Persepsi Masyarakat Tentang Halal
Kita tidak menafikan munculnya persepsi yang berkembang di masyarakat dan pelaku usaha bahwa produk mereka secara inheren atau esensial sudah halal dan diterima sebagai halal oleh konsumen tanpa memerlukan sertifikasi formal. Lingkungan kita yang mayoritas Muslim telah lama membentuk reputasi atau tradisi lokal ini. Pertanyaan menggelitik yang kemudian perlu dijawab adalah “mengapa sih kita masih membutuhkan sertifikasi halal?”
Jika kita flash back, sejumlah kasus telah melukai banyak hati konsumen di negeri ini, sebut saja penggunaan alkohol dan bahan tidak halal pada produk kecap dan saus (2001), kasus pasta babi di restoran Jakarta (2003), bakso babi Cipete (2012), kontaminasi babi pada olahan daging di Jogja hasil Riset UGM (2013-2014), campuran daging babi pada produk abon dan dendeng (2020), pemalsuan daging sapi dengan daging celeng di Bandung (2020), rendang babi (2020, 2022), dan yang terbaru kasus wine Nabidz (2023).

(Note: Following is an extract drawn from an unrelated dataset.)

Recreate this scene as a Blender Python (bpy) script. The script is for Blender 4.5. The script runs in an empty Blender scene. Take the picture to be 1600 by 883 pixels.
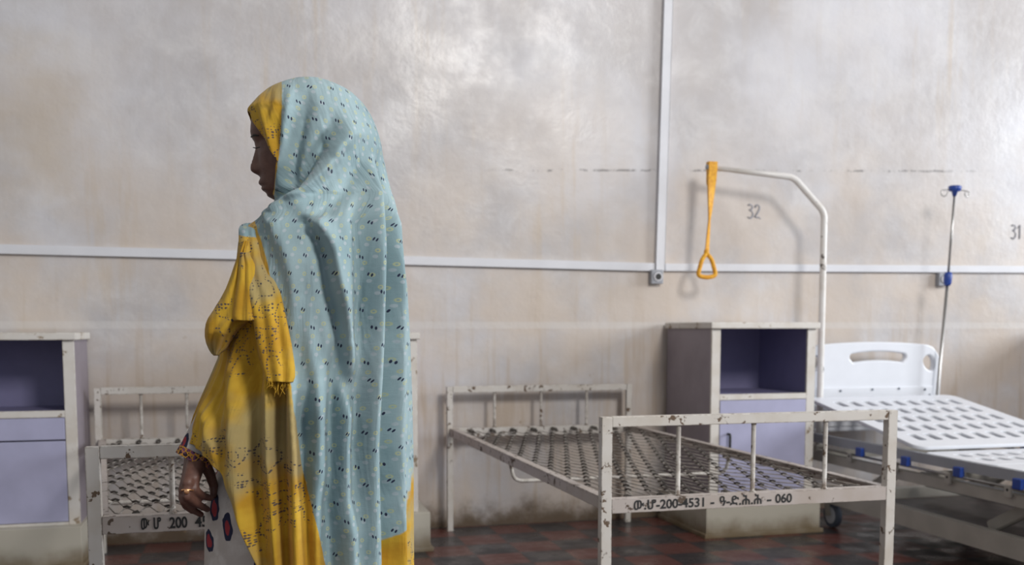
import bpy, bmesh, math, random
import numpy as np
from mathutils import Vector, Matrix
from math import sin, cos, tan, atan, pi, radians, sqrt, exp
random.seed(7)
S = bpy.context.scene
COL = S.collection

# ------------------------------------------------------------------ camera
F_PX, PITCH, HOR_Y, CAM_H = 1560.0, radians(5.0), 513.0, 0.98
YAW = atan(414 / 1560)
PPY = HOR_Y + F_PX * tan(PITCH)
cd = bpy.data.cameras.new('camera'); cam = bpy.data.objects.new('camera', cd); COL.objects.link(cam)
cd.sensor_width = 36; cd.lens = 36 * F_PX / 1600
cd.shift_y = (PPY - 441.5) / 1600
cam.location = (0, 0, CAM_H)
cam.rotation_euler = (pi / 2 - PITCH, 0, -YAW)
cd.clip_start = 0.05
cd.dof.use_dof = True; cd.dof.focus_distance = 2.0; cd.dof.aperture_fstop = 4.5
S.camera = cam
FW = Vector((sin(YAW) * cos(PITCH), cos(YAW) * cos(PITCH), -sin(PITCH)))
RT = Vector((cos(YAW), -sin(YAW), 0)); UP = RT.cross(FW); CO = Vector((0, 0, CAM_H))
def at(px, py, Y):
    """world point on the plane Y=const seen at a photo pixel"""
    d = FW + RT * ((px - 800) / F_PX) - UP * ((py - PPY) / F_PX)
    return CO + d * (Y / d.y)

# ------------------------------------------------------------------ light
W = bpy.data.worlds.new('world'); S.world = W; W.use_nodes = True
W.node_tree.nodes['Background'].inputs[0].default_value = (0.86, 0.92, 1.0, 1)
W.node_tree.nodes['Background'].inputs[1].default_value = 0.47
def area(name, loc, target, sx, sy, power, color):
    l = bpy.data.lights.new(name, 'AREA'); l.shape = 'RECTANGLE'; l.size = sx; l.size_y = sy
    l.energy = power; l.color = color
    o = bpy.data.objects.new(name, l); COL.objects.link(o); o.location = loc
    o.rotation_euler = (Vector(target) - Vector(loc)).to_track_quat('-Z', 'Y').to_euler()
    return o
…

Mengejar keuntungan finansial secara instan melatarbelakangi seseorang untuk melakukan kecurangan dalam perdagangan dan bisnis, seperti mengganti atau mencampur daging sapi dengan babi. Membunuh nuraninya dan merelakan kepentingan pelanggan karena dorongan keserakahan dan kurangnya integritas.
Tindakan ini tidak hanya melanggar prinsip-prinsip etika bisnis dan hukum agama, tetapi juga merusak kepercayaan konsumen dan integrasi pasar secara keseluruhan. Dengan mengabaikan nilai-nilai moral dan tanggung jawab sosial, pelaku kecurangan ini menempatkan keuntungan pribadi di atas keamanan dan kepercayaan masyarakat, yang pada akhirnya dapat merusak reputasi dan keberlanjutan bisnis mereka sendiri.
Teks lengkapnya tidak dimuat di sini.